I will keep investigating the bounding algorithm to see if I can further improve the performance, and test if it breaks anything (it shouldn't, but just in case). Ideally, the sturm solver should be quick enough to completely replace the quartic formula, we just need to be smart.

Do you have numbers for a comparison of quartic solver vs. your improvement to the sturm solver?

I know that this part of povray code is very old and does not rely on external libraries. As polynomial solvers are available in standard open libraries (such as boost), we could consider using them in the far future.
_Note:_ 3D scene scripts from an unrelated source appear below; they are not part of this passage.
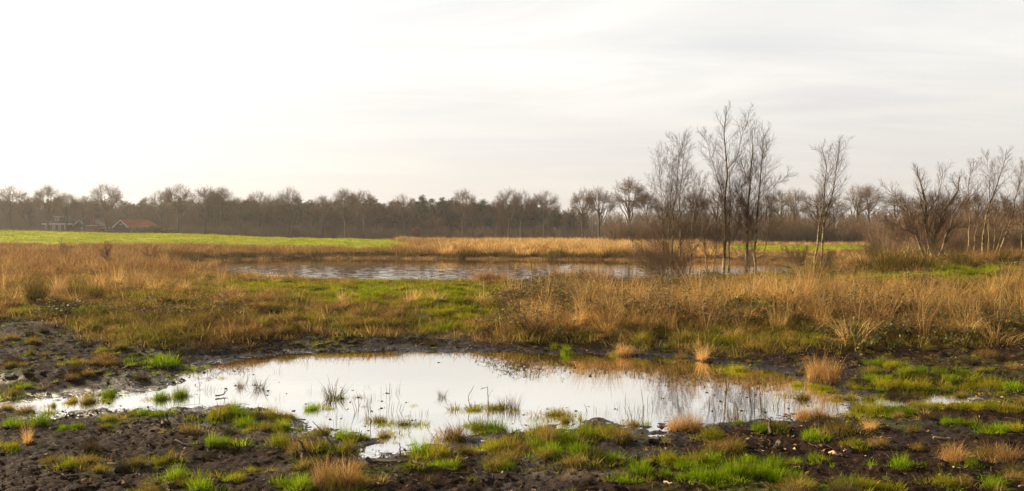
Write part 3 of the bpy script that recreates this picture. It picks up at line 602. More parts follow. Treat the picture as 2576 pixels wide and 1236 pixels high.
# small scattered shoots
c = cand(11000, 4.2, 19, 37); zn = fbm(c['x'], c['y'], 1.1, 4)
c = sub(c, (c['s'] > .12) & (c['r'] < np.clip(zn*1.8+.10, .04, .8)) & (c['veg'] < .4))
lib_sh = library('shoots', [T['sprig'][0], T['sprig'][1], T['mat'][0], T['brown'][0], T['heather'][0], T['mat'][1], fringe[1], fringe[3]])
n = len(c['x']); idx = rng.choice(8, n, p=[.12, .14, .08, .1, .1, .06, .18, .22]); put('sparse_shoots', lib_sh, c, (.15, .6), 8, 'sparse small shoots of grass dotted over the bare mud', 'grass', idx=idx, sink=0)
# thin blades standing in the water
thin = tuft_mesh('thin_stalks', M_rush, [dict(n=9, rad=.16, hgt=.16, lean=.2, curl=.3, w=.0045)])
thin2 = tuft_mesh('water_crumbs', M_olive, [dict(n=40, rad=.07, hgt=.025, lean=1, curl=1, w=.008)], (.05, .012), 3)
c = cand(2200, 6, 14.5, 34); zn = fbm(c['x']+50, c['y'], 1.4, 3)
c = sub(c, (c['s'] < 0) & (c['s'] > -1.6) & (c['r'] < np.clip(.26+zn*1.0, 0, 1)*np.where((c['u'] < 1700) & (c['v'] < 960), .12, 1))); c['z'] = np.zeros(len(c['x']))
put('water_weeds', library('weeds', [thin, thin2, thin2]), c, (.4, 1.2), 3, 'thin stalks and scraps of weed standing in the shallow pool', 'water plants', sink=0)

# rushes along the right hand belt, on the left bank and the two islands in the far pond: things one can count
rush_big = [tuft_mesh('rush_clump', M_rush, [dict(n=520, rad=.32, hgt=.8, lean=.22, curl=.35, w=.008), dict(n=200, rad=.4, hgt=.4, lean=.6, curl=.6, w=.008, blr=(.6, 1))]) for _ in range(3)]
rush_tan = [tuft_mesh('rush_clump', M_redbrown, [dict(n=520, rad=.35, hgt=.8, lean=.22, curl=.4, w=.008), dict(n=200, rad=.42, hgt=.4, lean=.6, curl=.6, w=.009)]) for _ in range(2)]
RUSH = [(92,765,58,62,'d','olive rush clump at far left above the mud'),(190,760,44,50,'d','olive rush clump right of the far left one'),(150,748,40,44,'t','brown rush clump between the two olive ones at left'),
(240,762,40,40,'d','small dark rush clump on the left bank'),(320,705,34,14,'d','low dark tussock in the green turf at left'),
(2075,700,60,34,'d','dark rush clump at the foot of the twin birch'),(2140,688,80,42,'t','brown rush clump right of the twin birch'),(2190,690,90,48,'d','big dark rush clump at the left end of the green slope'),
(2240,684,100,62,'d','tallest dark rush clump on the green slope'),(2290,682,90,52,'d','dark rush clump next right of the tallest one'),(2335,676,60,34,'d','low rush clump below the spreading tree'),
(2410,668,60,44,'d','dark rush clump right of the spreading tree'),(2440,672,50,28,'d','short rush clump at the edge of the green slope'),(2475,664,60,36,'t','brown rush clump among the right hand birches'),
(2510,664,60,40,'d','dark rush clump under the right hand birches'),(2560,660,60,36,'t','brown rush clump at the right edge of the picture'),
(1215,703,60,26,'t','tan rush island in the far pond, left part'),(1255,704,60,20,'t','tan rush island in the far pond, right part'),(1420,706,80,30,'t','tan rush clump standing before the far pond'),
(1465,704,80,28,'t','tan rush clump next to the birch thicket in the pond'),(1500,712,80,30,'t','tan rush clump left of the birches'),(1380,712,60,22,'t','small tan rush clump at the near pond shore')]
for i, (uu, vv, w, h, k, lb) in enumerate(RUSH):
    x, y, z = place(uu, vv)
    if y > 45: y = 38; x = (uu-U0)*y/F; z = max(tz(x, y), 0)
    me = (rush_big if k == 'd' else rush_tan)[i % 2]
    o = link('rush_clump', me, None, (x, y, z-.03), rng.random()*6, (w*y/F/1.0, w*y/F/1.0, h*y/F/.85)); tag(o, lb, 'rush clump', 'clumps of rushes')

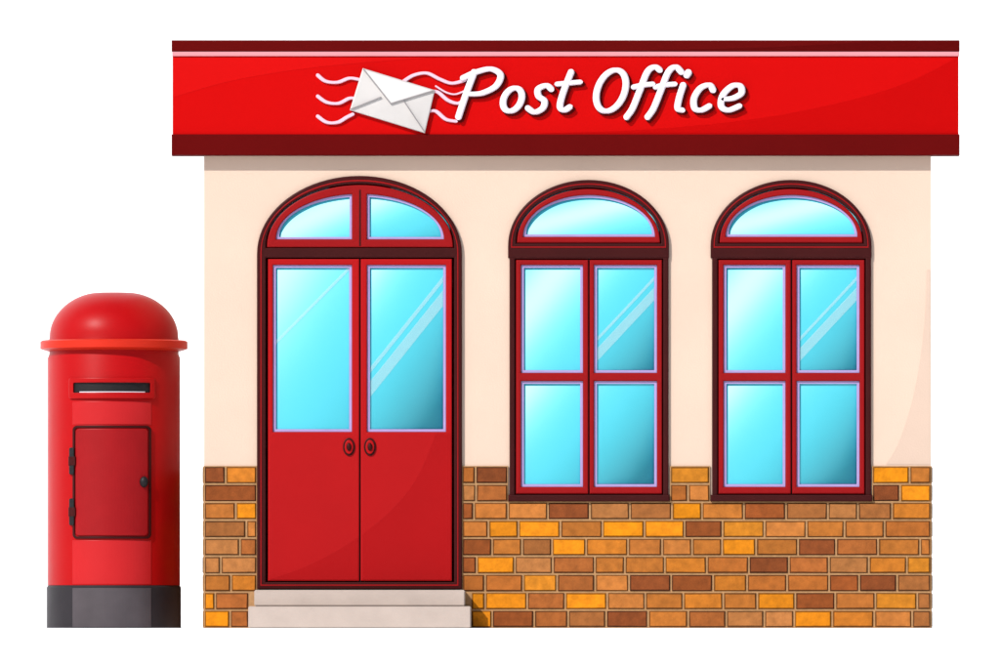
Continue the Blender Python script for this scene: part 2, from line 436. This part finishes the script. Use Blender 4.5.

Probably, yes. Using a well-established external library is prone to get us code that is better tested, better optimized, and better analyzed with respect to precision issues, and we're already using part of boost anyway.

Simon commented on Sunday, 24 February 2013, 04:33 GMT

Numbers:

In torus scene:
old sturm: 233s
new sturm: 116s
quartic: 83s

1000000 randomly generated polynomials of fourth order with coefficients between -50 and 50 (with symmetric initial bracket, so it finds all of them, not just the positive - for better comparison):
old sturm: 3.205s
new sturm: 0.830s
quartic: 0.339s

This test is not entirely realistic: in random polynomials, coefficients are more unpredictable and it is common to have no roots at all (average of 0.4 real roots per polynomial). In reality, you get less cases without real roots.

William F Pokorny commented on Tuesday, 14 February 2017, 13:42 GMT

Now tracked on github as issue #236.